Diante do que está sendo apresentado, a Câmara de Educação Básica do CNE confirma a perspectiva privatista ao traçar que até 20% do ensino médio diurno poderá ser realizado pela modalidade à distância (EaD), enquanto que no turno noturno poderá atingir até 30% da carga horária e chegando à 80% nos casos da Educação de Jovens e Adultos (EJA). A possibilidade de oferta do Ensino Médio à distância revela o caráter excludente das políticas educacionais em curso. Considerando as desigualdades presentes na sociedade brasileira evidenciadas em escolas com estruturas diferentes, onde as logísticas pauperizadas estão situadas nos espaços mais despossuídos de recursos econômicos do país, há que se prever que a opção pela oferta à distância, por meio de conglomerados educacionais de EaD deverá ser a tônica de muitos municípios.

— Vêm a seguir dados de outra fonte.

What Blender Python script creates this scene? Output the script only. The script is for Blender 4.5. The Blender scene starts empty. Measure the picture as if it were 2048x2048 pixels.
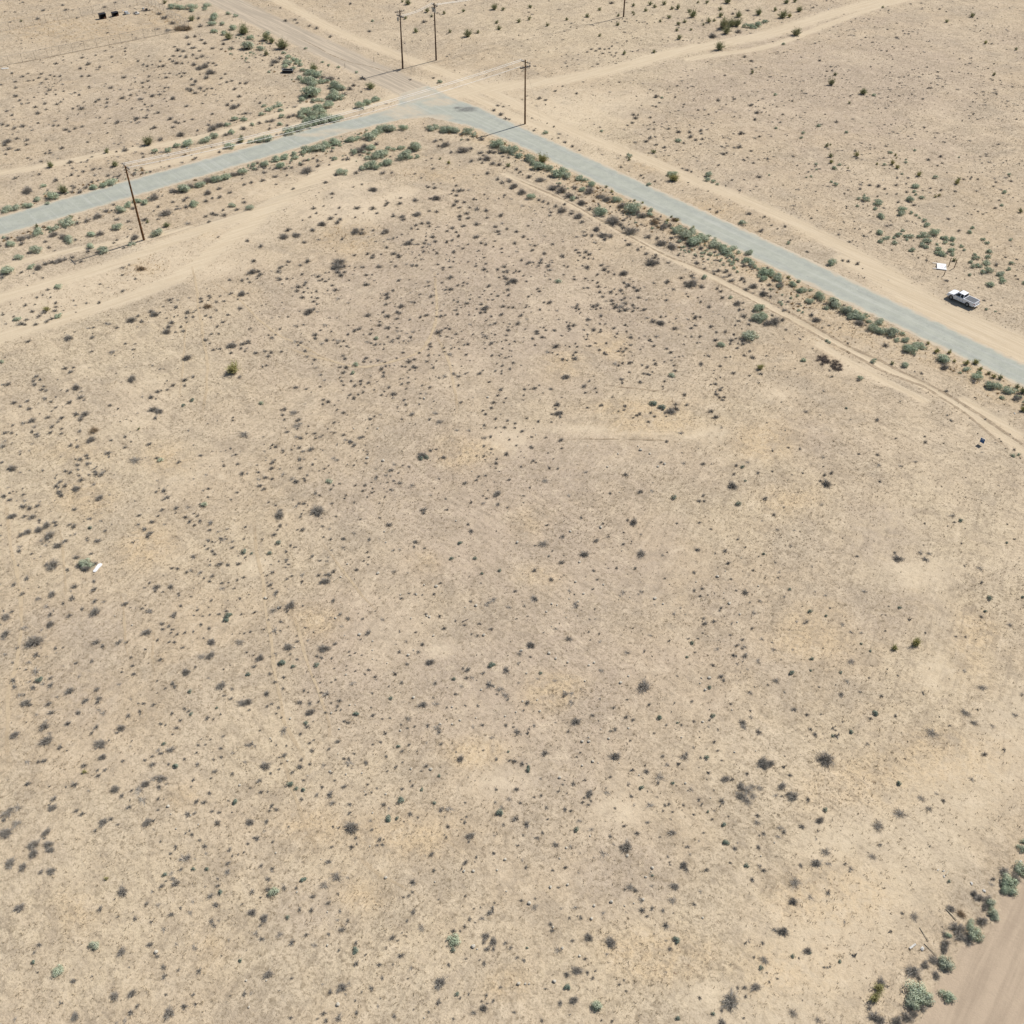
import bpy, bmesh, math, random
import numpy as np
from mathutils import Vector, Matrix

# ------------------------------------------------------------------ camera, sky, sun, exposure
S = bpy.context.scene
COL = S.collection
H = 84.0
FPX = 2034.83
PITCH = math.radians(41.578916)
ROLL = math.radians(0.2613)
_fw = np.array([0, math.cos(PITCH), -math.sin(PITCH)])
_r = np.array([1.0, 0, 0]); _u = np.array([0, math.sin(PITCH), math.cos(PITCH)])
RT = _r * math.cos(ROLL) + _u * math.sin(ROLL)
UP = -_r * math.sin(ROLL) + _u * math.cos(ROLL)
cd = bpy.data.cameras.new("camera"); cam = bpy.data.objects.new("camera", cd); COL.objects.link(cam)
cd.sensor_width = 36.0; cd.lens = FPX / 2048 * 36.0; cd.clip_start = 1.0; cd.clip_end = 20000.0
M = Matrix(((RT[0], UP[0], -_fw[0], 0), (RT[1], UP[1], -_fw[1], 0), (RT[2], UP[2], -_fw[2], H), (0, 0, 0, 1)))
cam.matrix_world = M
S.camera = cam
SUN_AZ = math.radians(39.5); SUN_EL = math.radians(45.5)
w = bpy.data.worlds.new("World"); S.world = w; w.use_nodes = True
nt = w.node_tree; bg = nt.nodes['Background']; sky = nt.nodes.new('ShaderNodeTexSky')
sky.sky_type = 'NISHITA'; sky.sun_disc = False; sky.sun_elevation = SUN_EL
sky.sun_rotation = math.pi / 2 - SUN_AZ
nt.links.new(sky.outputs[0], bg.inputs[0]); bg.inputs[1].default_value = 0.07
sd = bpy.data.lights.new("sun", 'SUN'); so = bpy.data.objects.new("sun", sd); COL.objects.link(so)
sd.energy = 4.7; sd.angle = math.radians(0.5); sd.color = (1.0, 0.955, 0.88)
sv = Vector((math.cos(SUN_EL) * math.cos(SUN_AZ), math.cos(SUN_EL) * math.sin(SUN_AZ), math.sin(SUN_EL)))
so.rotation_euler = (-sv).to_track_quat('-Z', 'Y').to_euler(); so.location = sv * 200
vs = S.view_settings; vs.view_transform = 'Standard'; vs.look = 'None'; vs.exposure = 0.15; vs.gamma = 1.0
S.cycles.max_bounces = 5; S.cycles.transparent_max_bounces = 12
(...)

Como pensar o que deve ser ensinado e aprendido no ensino médio sem levar em consideração o aprendido no ensino fundamental e vice-versa.  Ao separar estas etapas, corre-se o risco de se produzir um uma formação fragmentada e desconexa. Uma formação parcelar que interessa diretamente ao sistema de produção capitalista, a quem não importa a formação que oportunize aos (as) trabalhadores (as), a compreensão total do processo produtivo, mas tão somente das tarefas específicas que se lhes competem na engrenagem produtiva.

Não é à toa que a discussão sobre a BNCC e sobre as diretrizes ocorreram concomitantes ao acirrado debate do Escola Sem Partido que, simboliza o amordaçamento da educação, a quebra da autonomia das escolas e impede o debate plural de ideias e também da discussão de gênero. O ano de 2019 exigirá do conjunto da sociedade um esforço coletivo para que possamos assegurar uma escola pública, democrática, gratuita, laica e inclusiva. Pretendem colocar em curso uma política educacional tão excludente que se assemelhada a que era desenvolvida na primeira metade do século passado, inviabilizando o debate e qualquer possibilidade de formulação crítica sobre o processo em curso. O arbítrio face ao amordaçamento de professores e estudantes é a pedra angular para materializar essa política de retrocesso.

*Berenice D’arc – Diretora Executiva da Confederação Nacional dos Trabalhadores em Educação CNTE e coordenadora da Secretaria de Política Educacional – Sinpro-DF.